Riu Imperial Marhaba Hotel pastry cook Slim Brahim said that after mowing down tourists on the beach the gunman had then turned his weapon on guests by the hotel pool.
"I saw someone fire on elderly tourists. They were killed," Brahim told AFP. "Then he threw a grenade by the pool."
The Tunisian premier said a raft of new anti-terrorism measures would go into effect from July 1, including the deployment of reserve troops to reinforce security at "sensitive sites... and places that could be targets of terrorist attacks".
He said the government would also close 80 mosques suspected of inciting extremism.
It constituted an "exceptional plan to better secure tourist and archaeological sites," he said.
But tour operators scrambled to fly thousands of fearful holidaymakers home from Tunisia.
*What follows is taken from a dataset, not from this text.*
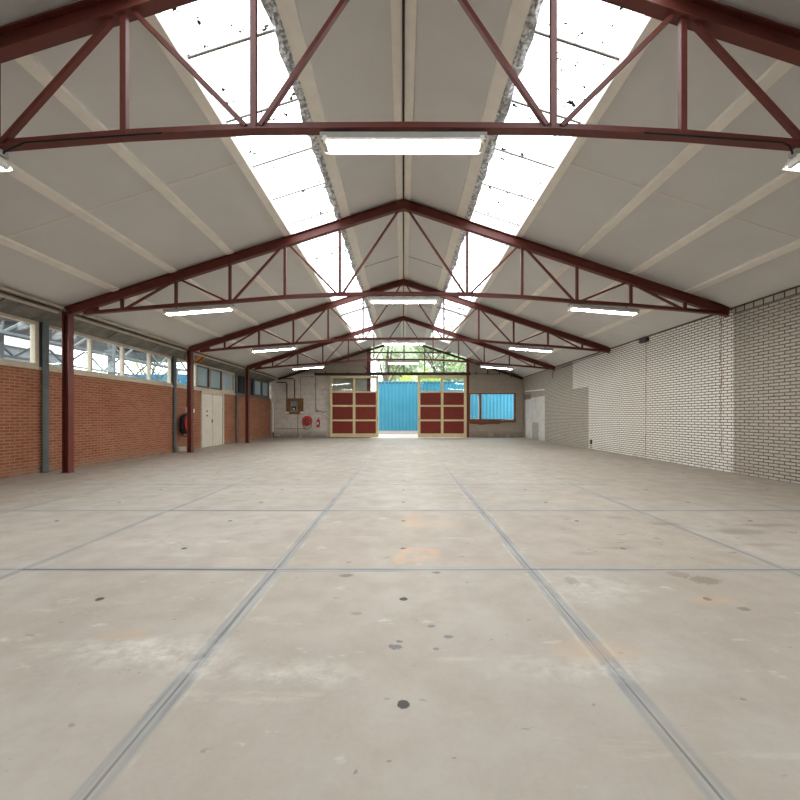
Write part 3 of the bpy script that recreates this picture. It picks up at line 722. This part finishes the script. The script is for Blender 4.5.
# ------------------------------------------------------------------ sliding doors and rail
def make_sliding():
    W = 2.87; t = thing('sliding_door', (0, 23.75, 0), '', 'door', 'red and cream sliding doors')
    x0, x1 = -W/2, W/2; y0, y1 = 23.71, 23.79; xm = 0.0
    f = MB()
    f.box(x0, x0+.155, y0, y1, .03, 3.64); f.box(x1-.155, x1, y0, y1, .03, 3.64)
    f.box(x0+.155, x1-.155, y0, y1, .03, .25); f.box(x0+.155, x1-.155, y0, y1, 3.49, 3.64)
    for z0, z1 in ((2.64, 2.74), (1.82, 1.92), (.97, 1.07)): f.box(x0+.155, x1-.155, y0, y1, z0, z1)
    for z0, z1 in ((.25, .97), (1.07, 1.82), (1.92, 2.64), (2.74, 3.49)): f.box(xm-.075, xm+.075, y0, y1, z0, z1)
    f.build('door_frame', 'door_cream', t, .006)
    for a, c in ((x0+.155, xm-.075), (xm+.075, x1-.155)):
        for z0, z1 in ((.25, .97), (1.07, 1.82), (1.92, 2.64)): box(a, c, 23.735, 23.765, z0, z1).build('door_panel', 'door_red', t)
        box(a, c, 23.747, 23.753, 2.74, 3.49).build('pane', 'glass', t)
    for x in (x0+.3, x1-.3):
        h = MB().box(x-.03, x+.03, 23.735, 23.765, 3.64, 3.70); h.lathe([(.06, -.02), (.06, .02)], (x, 23.75, 3.76), (0,1,0), 16); h.build('roller_hanger', 'dark_steel', t)
    return t
sd = make_sliding(); sd.location.x = -2.90; sd['label'] = 'red panelled cream sliding door left of opening, slid over the brick wall'
MB().tube([(-1.54, 23.71, 1.25), (-1.54, 23.66, 1.25), (-1.54, 23.66, 1.0), (-1.54, 23.71, 1.0)], .012).build('door_handle', 'dark_steel', sd)
s2 = copy_tree(sd); s2.location.x = 2.27; s2['label'] = 'red panelled cream sliding door closing the right half of opening'
for c in list(s2.children):
    if c.name.startswith('door_handle'): bpy.data.objects.remove(c)
MB().tube([(.91, 23.71, 1.25), (.91, 23.66, 1.25), (.91, 23.66, 1.0), (.91, 23.71, 1.0)], .012).build('door_handle', 'dark_steel', s2)
# fix: the handle of the first door was built relative to its moved origin
t = thing('door_rail', (-.6, 23.78, 3.7), 'dark steel rail carrying the two sliding doors', 'rail')
mb = MB(); mb.box(-5.25, 3.95, 23.80, 23.86, 3.67, 3.81); mb.box(-5.25, 3.95, 23.795, 23.80, 3.72, 3.78)
mb.build('rail_beam', 'dark_steel', t)
for x in (-5.2, -4.6, -3.3, -2.2, -.9, .5, 1.8, 3.1, 3.9): box(x-.03, x+.03, 23.8, 24.0, 3.80, 3.89).build('rail_bracket', 'dark_steel', t)
MB().bar((-2.02, 23.83, 3.80), (-2.3, 23.83, 4.22), .05, .05, (0,1,0)).build('rail_brace', 'dark_steel', t)
t = thing('hook_rail', (5.5, 23.94, 3.7), 'thin dark rail with hooks on the far wall above right window', 'rail')
MB().tube([(3.98, 23.93, 3.78), (7.0, 23.93, 3.74)], .016).build('rail_rod', 'dark_pipe', t)
for x, a in ((4.3, .12), (4.98, .2), (5.68, .18), (6.38, -.18), (6.95, .14)): box(x-.03, x+.03, 23.90, 24.0, min(3.76, 3.76+a)-.02, max(3.76, 3.76+a)+.02).build('hook_bracket', 'dark_pipe', t)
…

During the night, 13 aircraft took off from Enfidha airport north of Sousse.
Travel companies Thomson and First Choice said 10 Thomson Airways flights would be repatriating about 2,500 Thomson and First Choice customers on Saturday.
They said some of their customers had been caught up in the massacre.
The shooting followed a March attack claimed by IS on Tunis's Bardo National Museum that killed 21 foreign tourists and a policeman.
Tourism accounts for seven percent of Tunisia's GDP and almost 400,000 direct and indirect jobs.